Виктор: Знаешь, когда ты один из первых в России получаешь возможность выйти на виниле — особо не думаешь о том, воротит или нет. Ну и к тому же было понятно, что содействуй или не содействуй — все равно выпустят. Мы принимали участие в издании. Идея обложки — с пограничником, отражающимся в глазах у собаки, — принадлежит мне. Точнее, это был волк, но я его представил собакой, которая смотрит на своего хозяина.
Филипп: Я даже не знал об этом.
— Писать песни на стихи французских поэтов — это тоже твоя идея? Как это произошло?

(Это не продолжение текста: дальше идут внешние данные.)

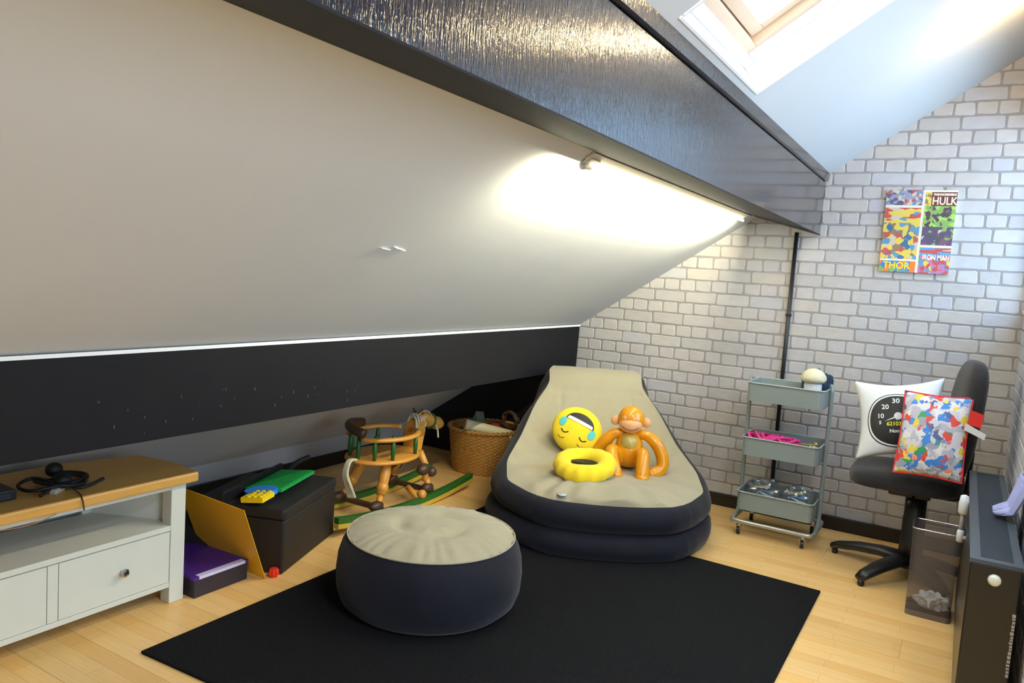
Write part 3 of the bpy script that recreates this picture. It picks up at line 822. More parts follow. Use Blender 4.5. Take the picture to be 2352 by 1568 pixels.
MB().tube(catmull([(.02, 0, .43), (.15, 0, .425), (.195, 0, .47), (.205, 0, .66)], 6), .02, 10, flat=.5).build('back_support', M_BLACKPL, oc, smooth=True)
MB().lathe([(.028, .10), (.054, .105), (.052, .20), (.050, .205), (.050, .30), (.047, .305), (.047, .40), (.02, .415)], n=24).build('gas_column', M_BLACKPL, oc, smooth=True)
MB().tube([(.0, -.02, .43), (-.02, -.2, .42)], .006, 8).ball((-.022, -.21, .42), .012, 10).build('height_lever', M_BLACKPL, oc, smooth=True)
MB().lathe([(.03, .05), (.062, .06), (.062, .10), (.045, .125), (.02, .127)], n=24).build('hub', M_BLACKPL, oc, smooth=True)
for k in range(5):
    a = math.radians((159, 236, 306, 18, 88)[k]); L = (.39, .335, .27, .27, .34)[k]
    P_ = [(math.cos(a) * t * L, math.sin(a) * t * L, z) for t, z in ((.1, .095), (.35, .092), (.65, .075), (.9, .052), (1.0, .036))]
    o = MB().tube(P_, [.046, .044, .040, .034, .026], 12, flat=.62).build('base_arm', M_BLACKPL, oc, smooth=True)
    MB().lathe([(.0, 0), (.014, 0), (.016, .01), (.012, .03), (.0, .031)], c=(P_[-1][0] * .96, P_[-1][1] * .96, 0), n=14).build('glide', M_BLACKPL, o, smooth=True)

# --- cushions
def pillow_fn(w, h, t, pinch=.07):
    def P(u, v, side):        # u,v in -1..1
        x = u * w / 2 * (1 - pinch * (1 - v * v) * 1.0); y = v * h / 2 * (1 - pinch * (1 - u * u) * 1.0)
        k = max(0, (1 - abs(u) ** 2.3)) ** .55 * max(0, (1 - abs(v) ** 2.3)) ** .55
        return Vector((x, y, side * t / 2 * k))
    return P
def pillow(w, h, t, pinch=.07, n=34):
    P = pillow_fn(w, h, t, pinch); mb = MB()
    for s_ in (1, -1):
        mb.grid(lambda a, b: P(a * 2 - 1, b * 2 - 1, s_), n, n)
    return mb, P
def decal(vs, fs, P, w, h, lift=.0015):
    return [P(max(-1, min(1, x / (w / 2))), max(-1, min(1, y / (h / 2))), 1) + Vector((0, 0, lift)) for x, y, *_ in vs]
def corner_frame(TL, TR, BL):
    TL, TR, BL = Vector(TL), Vector(TR), Vector(BL)
    x = (TR - TL).normalized(); y = (TL - BL); y = (y - x * y.dot(x)).normalized(); z = x.cross(y)
    return Matrix((x, y, z)).transposed().to_4x4()
# white speedometer cushion
wc = Vector((-.225, 4.06, .775))
F1 = corner_frame((-.385, 4.13, .945), (-.045, 4.13, 1.0), (-.43, 4.0, .60))
cu1 = thing('dial_cushion', 'white square cushion printed with a black speedometer dial', 'cushion', tuple(wc))
w1_, h1_ = .40, .40
mb, P1 = pillow(w1_, h1_, .13, .16)
mb.xf(F1).build('cover', M_WHITECLOTH, cu1, smooth=True)
def dial_patch(name, r0, r1, a0, a1, cx, cy, m, lift):
    nA = 64; nR = 10
    vs = [(cx + (r0 + (r1 - r0) * j / nR) * math.cos(a0 + (a1 - a0) * i / nA), cy + (r0 + (r1 - r0) * j / nR) * math.sin(a0 + (a1 - a0) * i / nA)) for j in range(nR + 1) for i in range(nA + 1)]
    fs = [(j * (nA + 1) + i, j * (nA + 1) + i + 1, (j + 1) * (nA + 1) + i + 1, (j + 1) * (nA + 1) + i) for j in range(nR) for i in range(nA)]
    return MB().add(decal(vs, fs, P1, w1_, h1_, lift), fs).xf(F1).build(name, m, cu1, smooth=True)
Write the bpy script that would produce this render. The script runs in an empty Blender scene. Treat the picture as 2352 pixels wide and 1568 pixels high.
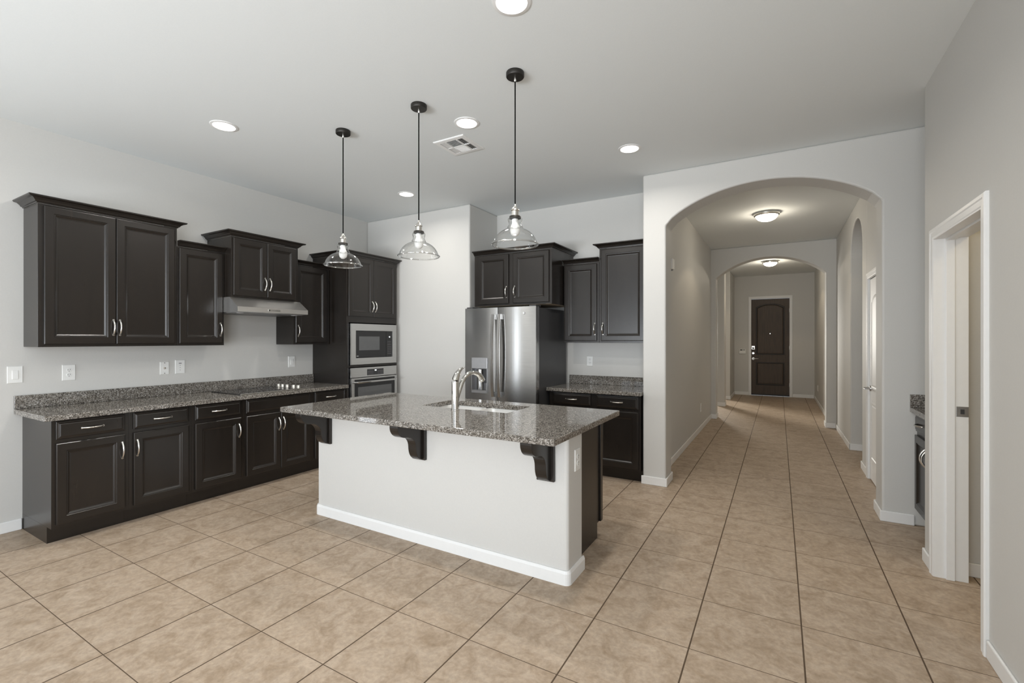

Виктор: Не совсем моя. Мы тогда увлекались европейской поэзией вместе с Сашей Давыдовым. У него была книжка из серии «Библиотека всемирной литературы», томик «Западноевропейская поэзия» — такой замызганный и разорванный весь, он таскал его в кармане. А у меня была книжка «Из современной французской поэзии» — красная такая. Там были те же французы, но представленные в большем количестве. Мы стали использовать эти стихи, потому что написать хорошие не могли, а петь плохие не хотели. Использование чужих стихов, с одной стороны, дало нам преимущество перед другими группами — мы спокойно литовали свои песни в литературном отделе рок-клуба. А с другой стороны — сыграло злую шутку, потому что про нас и в перестройку молчали, и сейчас никто не говорит, поскольку у нас якобы не было протеста и мы использовали готовые стихи, а не писали их сами, как Виктор Цой и другие.
«Витя, оденься по возрасту!»
— Но кто-то замечал, что это протест против протеста. В лучших статьях о «Странных играх» отмечают, что ваш панковский подход проявлялся еще и в том, что большинство групп Ленинградского рок-клуба придерживались концепции авторской песни, а вы пели Жака Бреля в русском переводе.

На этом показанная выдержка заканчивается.